I can compare a torsion bar to our driveshaft since it does wind up under load. A long steel rod about 1" in diameter that is our driveshaft will twist and was designed that way. That is why Porsche placed a groove in the rear of the driveshaft that a bolt goes through, the circlip bearing and washers up front and placed flexplates on either end to allow for this contractive movement. Not because there would be a forward push from the rear. It is our opinion Porsche should have re-designed the front clamp when they took away the circlip, bearing and washers from the front.

Chevrolet uses a hollow large diameter tube for their driveshaft found in the C-5 and up Corvettes which also have a torque tube set up. Chevrolet uses a rubber piece in between the engine input shaft, the driveshaft and the trans input shaft to let there be a bit of a twist, or torsion effect, in their driveline with no appreciable contraction.

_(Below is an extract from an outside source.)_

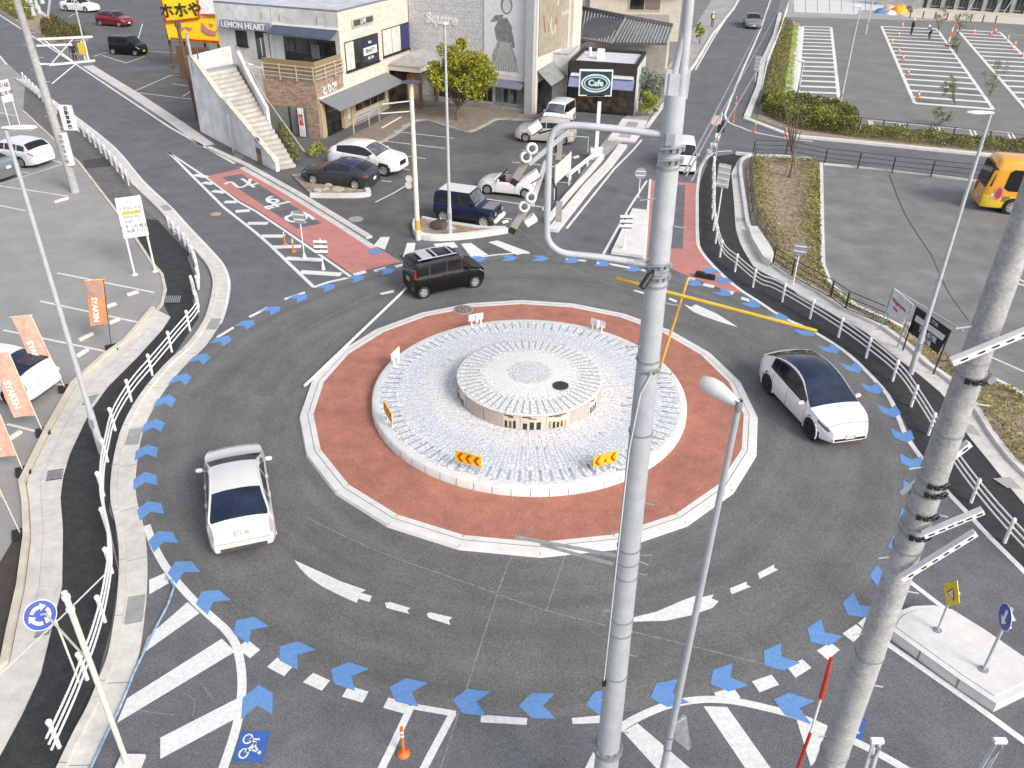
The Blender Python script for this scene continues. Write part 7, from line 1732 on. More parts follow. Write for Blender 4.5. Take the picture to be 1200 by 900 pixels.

However, I was told they also suffer TBF issues due to heating and expansion due to this different set up and they need to follow certain procedures when replacing a TT, trans or engine.

As far as us having different opinions as to the cause, I would agree. ;)

Great to see you back on the list by the way, a lot of people are having issues with their transmissions!

Kind regards,

marton 09-25-2006 03:25 PM

Hi Constatine,

I think we have 2 different topics here, I am not questioning that your stronger clamp fixes the problem. I am questioning your theory about the cause.

BTW, I am not sure why Porsche put a clamp on the front, I understand the TT is located at the back so why does the TT not float in the flex plate at the front? In the manual the clutch floats on a similar shaft?

HTML Code:

The OE front clamp allows movement of the driveshaft until
 the driveshaft and flexplate reach an equilibrium

I understand people usually release the pressure on a flex plate by releasing the clamp bolt then the flex plate returns to normal and so the clamp slides down the shaft by 2mm or 4 or whatever; the clamp does not need to be levered or pulled - for me that is then equilibrium.

So take the example of an auto in normal use with a flex plate that is buckled by say 2mm and wants to slide down the shaft to the correct position but is prevented by the clamp. Then a condition arises from your theory where the TT shortens by say 0.1mm (I do not imagine that this temporary shortening would be 2 or 4 or more mm?) - why then does the shortened TT pull out of the clamp by this 0.1mm to make the buckle 2.1mm? I would think the flex plate would happily reduce the buckle from 2mm to 1.9mm to accomodate this temporary TT shortening?